In fact this is basically just saying that if the first $k$ elements are permuted among each other, then so are the remaining $n$ elements, and the sign of the whole permutation is the product of the signs of its restrictions to those two subsets.

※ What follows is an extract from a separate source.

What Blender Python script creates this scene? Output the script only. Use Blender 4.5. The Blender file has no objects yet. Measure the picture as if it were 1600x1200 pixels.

Now if $M=\bigl(\begin{smallmatrix}A&0\\C&D\end{smallmatrix}\bigr)$ note that $M[\sigma]=0$ unless $\sigma$ permutes first $k$ indices among each other. From this it follows that $$ \det(M)=\sum_{\sigma\in S_{k+n}}M[\sigma] =\sum_{(\pi,\rho)\in S_k\times S_n}A[\pi]D[\rho] =\left(\sum_{\pi\in S_k}A[\pi]\right)\left(\sum_{\rho\in S_n}D[\rho]\right) =\det A\det D. $$
Alternatively, if one is willing to assume the property $\det(MN)=\det(M)\det(N)$ (not really easier than the one to be proved here, but maybe better known), and if one considers the special cases where either $A=I$ or $D=I$ to be clear (because one can obtain the result in these cases by repeated Laplace expansion by rows respectively by columns), then one can employ any decomposition of the form $$ \pmatrix{A&0\\C&D} = \pmatrix{A&0\\C_0&I} \pmatrix{I&0\\C_1&D} \qquad\text{with $C=C_0+C_1$} $$ (for instance with one of $C_0,C_1$ equal to zero) to obtain the desired result.